I found Wendy with Old Alex, both squatting over a tray of botanical specimens: seed-pods, dried flowers, leaves and roots. He was wearing the plum velvet coat. When Wendy handed him a specimen, he would turn it over, hold it to the light, whisper to himself and then call out its name in Pintupi. She made him repeat the name a number of times: to be assured of its phonetic pronunciation. She would then tag the specimen with a label.
There was only one plant Alex didn’t know: the dried-up head of a thistle. ‘Come with white man,’ he frowned.
‘And he’s right too,’ Wendy turned to me. ‘It’s a European introduction.’
She thanked
him and he walked away, his spears slung over his shoulder.
‘He’s the real thing,’ she said, smiling after him. ‘But you can’t ask too much in a day – his attention wanders.’
Wendy’s room was as austere as Rolf’s was chaotic.

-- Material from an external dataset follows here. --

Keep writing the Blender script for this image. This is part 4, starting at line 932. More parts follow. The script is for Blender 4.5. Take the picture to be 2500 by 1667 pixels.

She kept a few clothes in a suitcase. There was a grey metal bedstead, a wash-stand, and a telescope on a tripod. ‘It’s an old family thing,’ she said. ‘It belonged to my grandfather.’
Some nights, she would drag the bed outside and go to sleep gazing at the stars.
She picked up Alex’s tray and took me to a smaller tin shed, where, laid out on trestles, were many more specimens: not only of plants, but of eggs, insects, reptiles, birds, snakes and lumps of rock.
‘I’m supposed to be an ethnobotanist,’ she laughed. ‘But it’s all got a bit out of hand.’
Alex was her best informant. You couldn’t exhaust his knowledge of plants. He would reel off the names of species, when and where they would be coming into flower. He used them as a kind of calendar.
‘Working out here alone,’ she said, ‘your head fills up with such mad ideas, and there’s no one to test them out on.’ She threw back her head and laughed.
‘Lucky I’ve got Rolf,’ she said. ‘No idea’s too mad for him.’
‘Such as?’
She had never had a training in linguistics. Yet her work on the dictionary had given her an interest in the myth of Babel. Why, when Aboriginal life had been so uniform, had there been 200 languages in Australia? Could you really explain this in terms of tribalism or isolation? Surely not! She was beginning to wonder whether language itself might not relate to the distribution of the different species over the land.
‘Sometimes,’ she said, ‘I’ll ask Old Alex to name a plant and he’ll answer “No name”, meaning, “The plant doesn’t grow in my country.”’
She’d then look for an informant who had, as a child, lived where the plant grew – and find it did have a name after all.
The ‘dry heart’ of Australia, she said, was a jigsaw of microclimates, of different minerals in the soil and different plants and animals. A man raised in one part of the desert would know its flora and fauna backwards. He knew which plant attracted game. He knew his water. He knew where there were tubers underground. In other words, by naming all the ‘things’ in his territory, he could always count on survival.